Posted by David Barber on

I remember this like yesterday because I thought my dad was going to kill me. I was 5, my two older brothers were 7 and 12. We lived in old farm house in Iowa where my dad was a sharecropper. In other words, part of what he farmed he gave to the owner so we could keep living there. He didn't own the place. We didn't have much, an old shower that scared the tar out of me because it was always full of spiders and a galvanized tub that mom would fill with hot water and put in the middle of the kitchen floor for us to take a bath in.

Our rooms were right above the kitchen, which had an old plaster ceiling. I don't know how many times dad told us not to jump on our beds but we did it anyway. One day mom, called us down for lunch and my brothers and I jumped off of our bed and hit the floor at approximately the same time. Then we heard a loud, I mean loud crash, a scream, and moments later footsteps pounding up the stairs. We had shaken the plaster ceiling loose and it crashed down in the kitchen, in a house my parents didn't own, on our lunch, and our mom.

It's only because of grace my dad didn't kill us. Actually, I don't even remember him being all that mad. All I remember was helping clean up, and holding the plaster as dad put a new ceiling back in place. We never jumped off our beds again.

This is grace. We knew the rules, broke the rules, and Dad loved us anyway. What is Christianity without grace? Nothing really. We forget sometimes how deep and reach this is. How grace can change our identity and transform us when we recognize what it truly is.
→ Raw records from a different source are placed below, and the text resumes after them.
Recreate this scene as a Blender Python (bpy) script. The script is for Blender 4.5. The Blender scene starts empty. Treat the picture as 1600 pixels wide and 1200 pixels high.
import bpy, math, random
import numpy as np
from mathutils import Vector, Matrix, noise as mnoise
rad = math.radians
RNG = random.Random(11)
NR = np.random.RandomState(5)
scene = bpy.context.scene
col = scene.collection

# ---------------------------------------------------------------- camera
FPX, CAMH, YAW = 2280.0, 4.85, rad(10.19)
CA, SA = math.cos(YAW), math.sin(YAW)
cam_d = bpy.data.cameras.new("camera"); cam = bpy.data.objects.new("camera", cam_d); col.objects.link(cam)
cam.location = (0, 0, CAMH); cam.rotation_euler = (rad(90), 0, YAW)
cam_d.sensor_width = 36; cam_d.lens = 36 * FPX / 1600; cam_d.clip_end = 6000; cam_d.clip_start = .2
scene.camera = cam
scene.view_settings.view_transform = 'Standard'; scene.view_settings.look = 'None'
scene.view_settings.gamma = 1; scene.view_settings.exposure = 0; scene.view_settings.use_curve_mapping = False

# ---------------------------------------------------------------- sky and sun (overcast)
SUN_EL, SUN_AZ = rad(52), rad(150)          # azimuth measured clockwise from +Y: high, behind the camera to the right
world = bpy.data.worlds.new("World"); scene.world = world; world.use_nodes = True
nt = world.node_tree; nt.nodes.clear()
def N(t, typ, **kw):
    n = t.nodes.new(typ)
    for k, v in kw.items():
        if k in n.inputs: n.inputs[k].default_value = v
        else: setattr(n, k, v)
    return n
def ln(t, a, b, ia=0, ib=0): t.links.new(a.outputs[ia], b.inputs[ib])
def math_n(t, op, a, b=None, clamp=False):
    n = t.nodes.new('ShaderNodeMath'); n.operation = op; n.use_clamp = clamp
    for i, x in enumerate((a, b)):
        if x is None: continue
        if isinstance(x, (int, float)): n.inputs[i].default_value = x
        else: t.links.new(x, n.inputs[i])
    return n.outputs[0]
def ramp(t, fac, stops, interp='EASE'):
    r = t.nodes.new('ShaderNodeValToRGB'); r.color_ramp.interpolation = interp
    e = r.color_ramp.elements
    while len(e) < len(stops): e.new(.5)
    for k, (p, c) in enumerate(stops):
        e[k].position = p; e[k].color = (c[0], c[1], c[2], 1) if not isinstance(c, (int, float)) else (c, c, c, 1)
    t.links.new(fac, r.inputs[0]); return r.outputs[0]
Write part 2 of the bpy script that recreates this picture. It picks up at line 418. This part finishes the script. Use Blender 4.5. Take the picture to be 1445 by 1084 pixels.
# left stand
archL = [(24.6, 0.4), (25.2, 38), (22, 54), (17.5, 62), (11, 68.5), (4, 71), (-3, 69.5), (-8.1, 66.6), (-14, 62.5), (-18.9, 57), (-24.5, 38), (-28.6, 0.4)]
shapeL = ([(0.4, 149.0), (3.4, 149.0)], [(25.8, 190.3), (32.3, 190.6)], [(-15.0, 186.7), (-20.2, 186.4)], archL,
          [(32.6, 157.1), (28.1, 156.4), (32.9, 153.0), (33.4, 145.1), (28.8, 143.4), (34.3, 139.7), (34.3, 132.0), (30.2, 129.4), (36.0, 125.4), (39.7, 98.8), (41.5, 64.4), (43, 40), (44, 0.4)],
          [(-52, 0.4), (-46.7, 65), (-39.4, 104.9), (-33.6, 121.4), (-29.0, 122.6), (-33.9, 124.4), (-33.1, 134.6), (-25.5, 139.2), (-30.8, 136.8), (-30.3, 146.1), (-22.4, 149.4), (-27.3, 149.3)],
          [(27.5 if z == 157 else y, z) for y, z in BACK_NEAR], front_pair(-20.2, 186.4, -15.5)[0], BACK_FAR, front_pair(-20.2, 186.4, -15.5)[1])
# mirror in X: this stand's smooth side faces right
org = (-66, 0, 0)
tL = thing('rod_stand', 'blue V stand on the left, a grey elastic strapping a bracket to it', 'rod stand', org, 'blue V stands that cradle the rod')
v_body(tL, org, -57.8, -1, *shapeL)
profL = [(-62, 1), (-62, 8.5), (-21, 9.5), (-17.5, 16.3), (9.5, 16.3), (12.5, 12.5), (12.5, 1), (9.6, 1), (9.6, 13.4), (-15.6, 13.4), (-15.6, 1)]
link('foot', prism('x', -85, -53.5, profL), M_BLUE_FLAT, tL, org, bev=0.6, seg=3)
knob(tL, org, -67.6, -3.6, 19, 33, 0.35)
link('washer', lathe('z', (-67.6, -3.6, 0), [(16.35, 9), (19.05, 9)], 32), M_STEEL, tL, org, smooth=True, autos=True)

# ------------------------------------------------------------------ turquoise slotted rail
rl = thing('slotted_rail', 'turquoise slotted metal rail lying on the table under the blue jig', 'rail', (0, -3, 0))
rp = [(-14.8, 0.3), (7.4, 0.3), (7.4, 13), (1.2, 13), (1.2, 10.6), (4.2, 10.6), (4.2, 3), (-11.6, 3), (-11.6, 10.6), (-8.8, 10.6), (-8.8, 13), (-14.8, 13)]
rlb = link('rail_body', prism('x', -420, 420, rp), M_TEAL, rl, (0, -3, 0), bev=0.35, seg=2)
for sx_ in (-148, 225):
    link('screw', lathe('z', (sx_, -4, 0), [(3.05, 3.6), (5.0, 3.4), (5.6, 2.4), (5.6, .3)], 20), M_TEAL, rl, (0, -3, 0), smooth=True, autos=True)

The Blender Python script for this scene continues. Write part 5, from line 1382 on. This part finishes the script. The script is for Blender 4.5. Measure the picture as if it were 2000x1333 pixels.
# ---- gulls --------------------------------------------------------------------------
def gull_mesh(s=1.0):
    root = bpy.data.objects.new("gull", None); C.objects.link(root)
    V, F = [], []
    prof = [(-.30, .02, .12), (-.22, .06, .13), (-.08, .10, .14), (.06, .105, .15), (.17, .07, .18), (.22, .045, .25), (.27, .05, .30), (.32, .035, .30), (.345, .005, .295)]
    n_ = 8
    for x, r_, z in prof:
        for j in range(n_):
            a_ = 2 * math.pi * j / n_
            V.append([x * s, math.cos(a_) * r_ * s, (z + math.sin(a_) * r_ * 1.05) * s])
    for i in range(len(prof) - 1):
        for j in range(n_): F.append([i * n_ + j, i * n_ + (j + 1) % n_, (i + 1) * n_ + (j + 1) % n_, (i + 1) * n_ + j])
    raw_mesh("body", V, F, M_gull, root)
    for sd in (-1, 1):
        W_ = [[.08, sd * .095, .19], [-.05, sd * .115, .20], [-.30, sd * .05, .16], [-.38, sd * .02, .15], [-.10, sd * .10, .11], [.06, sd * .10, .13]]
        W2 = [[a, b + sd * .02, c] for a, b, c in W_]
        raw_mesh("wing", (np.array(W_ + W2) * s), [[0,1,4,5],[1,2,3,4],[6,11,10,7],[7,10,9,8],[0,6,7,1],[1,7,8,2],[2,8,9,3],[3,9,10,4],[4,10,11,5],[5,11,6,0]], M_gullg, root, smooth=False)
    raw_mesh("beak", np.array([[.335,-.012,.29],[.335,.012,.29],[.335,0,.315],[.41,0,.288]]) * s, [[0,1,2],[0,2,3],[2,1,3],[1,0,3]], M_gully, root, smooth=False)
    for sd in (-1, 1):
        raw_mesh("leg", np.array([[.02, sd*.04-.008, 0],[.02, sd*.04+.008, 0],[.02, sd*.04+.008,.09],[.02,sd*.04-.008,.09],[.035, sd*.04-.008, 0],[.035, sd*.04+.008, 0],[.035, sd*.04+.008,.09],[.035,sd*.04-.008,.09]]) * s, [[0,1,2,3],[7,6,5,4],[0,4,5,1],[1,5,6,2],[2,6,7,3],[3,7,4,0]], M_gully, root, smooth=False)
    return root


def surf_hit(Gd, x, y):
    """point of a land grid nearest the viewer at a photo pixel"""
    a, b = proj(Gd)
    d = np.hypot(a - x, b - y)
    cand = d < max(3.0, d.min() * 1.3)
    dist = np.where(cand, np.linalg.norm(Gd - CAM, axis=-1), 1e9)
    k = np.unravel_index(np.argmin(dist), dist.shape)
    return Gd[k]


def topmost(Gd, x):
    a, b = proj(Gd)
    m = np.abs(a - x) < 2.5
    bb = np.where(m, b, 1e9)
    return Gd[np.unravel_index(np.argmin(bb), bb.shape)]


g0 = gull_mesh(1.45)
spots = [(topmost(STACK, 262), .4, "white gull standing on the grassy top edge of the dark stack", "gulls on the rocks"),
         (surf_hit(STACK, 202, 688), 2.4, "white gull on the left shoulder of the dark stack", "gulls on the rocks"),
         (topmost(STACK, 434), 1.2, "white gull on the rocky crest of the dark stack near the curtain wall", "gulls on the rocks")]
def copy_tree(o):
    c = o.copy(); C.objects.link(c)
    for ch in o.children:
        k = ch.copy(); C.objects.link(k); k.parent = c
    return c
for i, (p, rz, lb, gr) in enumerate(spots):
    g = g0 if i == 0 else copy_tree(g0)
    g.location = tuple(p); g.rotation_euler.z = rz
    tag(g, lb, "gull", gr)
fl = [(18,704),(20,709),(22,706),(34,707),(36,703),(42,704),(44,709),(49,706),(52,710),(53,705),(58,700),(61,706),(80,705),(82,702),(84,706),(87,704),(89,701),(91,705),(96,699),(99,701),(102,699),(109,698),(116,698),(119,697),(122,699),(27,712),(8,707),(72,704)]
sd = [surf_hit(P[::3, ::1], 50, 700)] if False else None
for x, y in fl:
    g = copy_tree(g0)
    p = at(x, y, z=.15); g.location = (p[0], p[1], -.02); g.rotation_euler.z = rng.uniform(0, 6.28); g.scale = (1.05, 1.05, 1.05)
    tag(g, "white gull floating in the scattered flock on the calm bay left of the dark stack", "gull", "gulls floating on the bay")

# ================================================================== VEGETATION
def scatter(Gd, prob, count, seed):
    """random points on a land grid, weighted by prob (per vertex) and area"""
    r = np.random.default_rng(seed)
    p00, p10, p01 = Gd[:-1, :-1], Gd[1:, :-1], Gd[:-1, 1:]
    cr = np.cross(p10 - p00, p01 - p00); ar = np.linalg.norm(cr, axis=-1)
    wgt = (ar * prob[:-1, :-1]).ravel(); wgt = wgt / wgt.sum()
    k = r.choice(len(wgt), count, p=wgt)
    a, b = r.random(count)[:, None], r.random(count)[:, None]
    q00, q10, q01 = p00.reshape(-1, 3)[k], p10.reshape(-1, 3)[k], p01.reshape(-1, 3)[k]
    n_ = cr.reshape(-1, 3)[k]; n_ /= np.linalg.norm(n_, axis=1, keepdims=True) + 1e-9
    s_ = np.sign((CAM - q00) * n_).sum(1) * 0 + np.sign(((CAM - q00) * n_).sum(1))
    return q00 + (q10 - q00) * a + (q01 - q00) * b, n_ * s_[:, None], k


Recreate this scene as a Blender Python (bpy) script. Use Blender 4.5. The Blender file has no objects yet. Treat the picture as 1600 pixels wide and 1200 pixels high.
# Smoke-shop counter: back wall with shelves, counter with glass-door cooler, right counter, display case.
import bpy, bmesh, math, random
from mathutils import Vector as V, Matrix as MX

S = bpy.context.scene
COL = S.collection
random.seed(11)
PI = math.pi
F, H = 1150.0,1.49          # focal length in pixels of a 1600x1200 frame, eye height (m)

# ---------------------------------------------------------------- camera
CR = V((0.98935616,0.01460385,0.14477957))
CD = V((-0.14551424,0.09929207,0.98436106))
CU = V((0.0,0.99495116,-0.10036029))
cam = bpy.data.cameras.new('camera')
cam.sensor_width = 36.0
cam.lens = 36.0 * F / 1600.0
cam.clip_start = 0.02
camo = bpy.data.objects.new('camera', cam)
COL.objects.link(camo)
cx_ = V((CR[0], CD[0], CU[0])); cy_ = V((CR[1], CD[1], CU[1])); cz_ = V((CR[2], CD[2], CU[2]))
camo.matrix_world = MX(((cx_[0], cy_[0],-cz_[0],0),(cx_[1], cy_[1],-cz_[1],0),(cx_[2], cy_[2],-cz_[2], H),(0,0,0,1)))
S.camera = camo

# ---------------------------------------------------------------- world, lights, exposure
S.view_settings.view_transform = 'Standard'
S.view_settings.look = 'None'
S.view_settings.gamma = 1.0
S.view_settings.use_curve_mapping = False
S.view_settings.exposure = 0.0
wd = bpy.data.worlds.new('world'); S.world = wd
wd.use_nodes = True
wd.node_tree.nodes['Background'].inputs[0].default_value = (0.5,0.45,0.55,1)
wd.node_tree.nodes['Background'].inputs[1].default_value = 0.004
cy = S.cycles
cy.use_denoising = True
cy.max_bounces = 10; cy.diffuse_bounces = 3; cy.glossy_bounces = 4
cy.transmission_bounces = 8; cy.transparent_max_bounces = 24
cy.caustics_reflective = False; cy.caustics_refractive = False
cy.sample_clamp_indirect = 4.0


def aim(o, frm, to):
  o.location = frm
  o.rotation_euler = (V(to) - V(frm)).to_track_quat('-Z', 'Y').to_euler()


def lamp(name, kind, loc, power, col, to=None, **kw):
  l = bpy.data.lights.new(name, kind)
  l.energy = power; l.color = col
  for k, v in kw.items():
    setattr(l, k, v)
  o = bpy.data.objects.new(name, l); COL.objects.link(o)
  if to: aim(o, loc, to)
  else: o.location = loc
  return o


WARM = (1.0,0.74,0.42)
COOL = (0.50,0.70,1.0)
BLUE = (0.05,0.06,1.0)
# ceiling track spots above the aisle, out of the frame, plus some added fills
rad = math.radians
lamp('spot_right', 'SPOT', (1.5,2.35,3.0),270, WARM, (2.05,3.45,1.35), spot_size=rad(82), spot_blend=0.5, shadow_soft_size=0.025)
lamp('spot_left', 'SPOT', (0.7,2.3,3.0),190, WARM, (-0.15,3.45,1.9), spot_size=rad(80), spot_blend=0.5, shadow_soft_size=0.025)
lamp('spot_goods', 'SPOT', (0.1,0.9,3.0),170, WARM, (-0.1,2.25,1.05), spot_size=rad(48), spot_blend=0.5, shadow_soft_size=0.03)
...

I remember a young lady that I baptized. She had a very rough life. A lot of it brought on herself. She had slept with boys, gotten caught up into drugs, and ran away from home. When I was describing the process of baptism, new life, and grace, she stopped me. She said, "Wait, you mean if I get baptized, grace would make me a virgin again?" I didn't really answer that right away. Kind of one of those awkward moments, you know? However, as I wrestled with that question I decided the answer was yes. Whatever it was that trapped you before, whatever it was that identified you before, whatever it was that wrecked your life before, grace takes it all away.

Please here the importance of what Paul says when he talks about his own identity because of God’s grace.

“For I am the least of the apostles and do not even deserve to be called an apostle, because I persecuted the church of God. But by the grace of God I am what I am, and his grace to me was not without affect. No, I worked harder than all of them - yet not I, but the grace of God that was with me. 1 Corinthians 15:9-10”

Paul recognized he was undeserving to represent Christ. He shouldn’t even be on the field with the other players yet here he was. The author of the majority of our New Testament, missionary to the gentiles, and church planter was only what he was because of the grace of God.

The young lady was permanently physically changed by her actions and the wounds, the memories, and the emotional damage was a very real outcome of her bad decisions. However, spiritually she was new. God counted none of that against her. He was satisfied by the grace delivered to her by the work of his son Jesus. She was what she was because of grace.

When we turn to the world we are accused, when we turn towards Jesus we are given grace.